Approximate Dynamic Programming for Degradation-aware Market Participation of Battery Energy Storage Systems: Bridging Market and Degradation Timescales
This addresses the timescale mismatch problem for battery energy storage system operators, though it appears incremental as an optimization method applied to a specific domain.
The paper tackles the computational challenge of integrating long-term battery degradation models with short-term market participation decisions for energy storage systems, presenting an approximate dynamic programming framework that outperforms benchmark strategies in backtests on historical market data.

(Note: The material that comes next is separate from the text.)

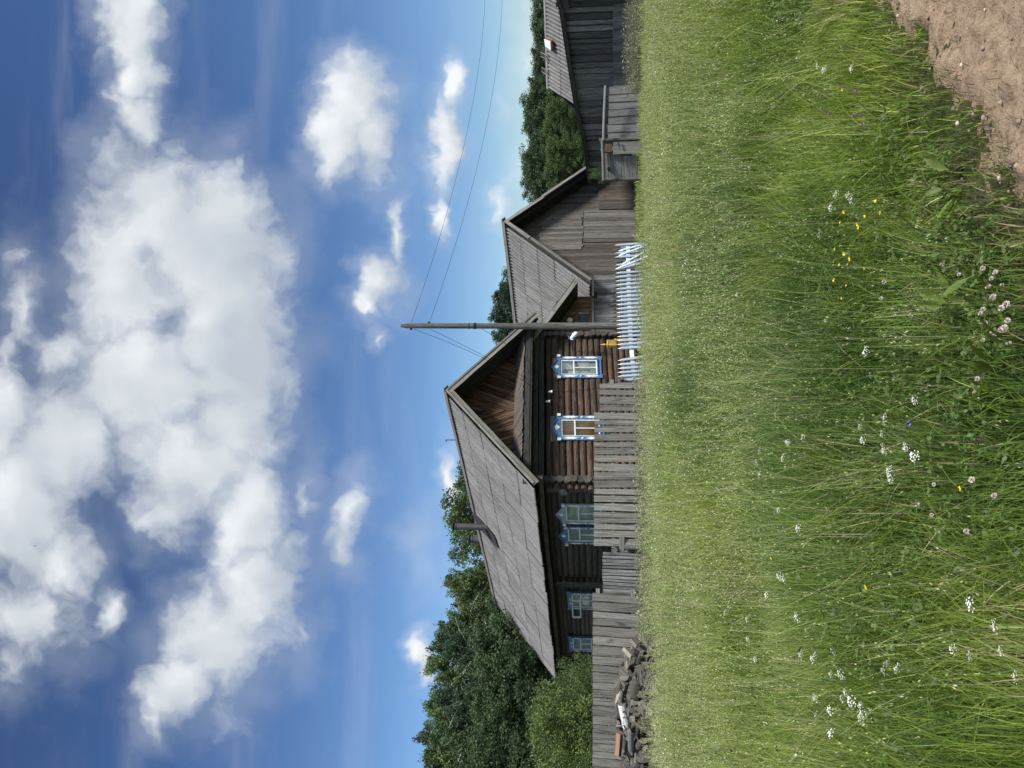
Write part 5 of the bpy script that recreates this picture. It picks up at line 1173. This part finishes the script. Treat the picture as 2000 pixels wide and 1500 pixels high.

We present an approximate dynamic programming framework for designing degradation-aware market participation policies for battery energy storage systems. The approach employs a tailored value function approximation that reduces the state space to state of charge and battery health, while performing dynamic programming along a pseudo-time axis encoded by state of health. This formulation enables an offline/online computation split that separates long-term degradation dynamics (months to years) from short-term market dynamics (seconds to minutes) -- a timescale mismatch that renders conventional predictive control and dynamic programming approaches computationally intractable. The main computational effort occurs offline, where the value function is approximated via coarse-grained backward induction along the health dimension. Online decisions then reduce to a real-time tractable one-step predictive control problem guided by the precomputed value function. This decoupling allows the integration of high-fidelity physics-informed degradation models without sacrificing real-time feasibility. Backtests on historical market data show that the resulting policy outperforms several benchmark strategies with optimized hyperparameters.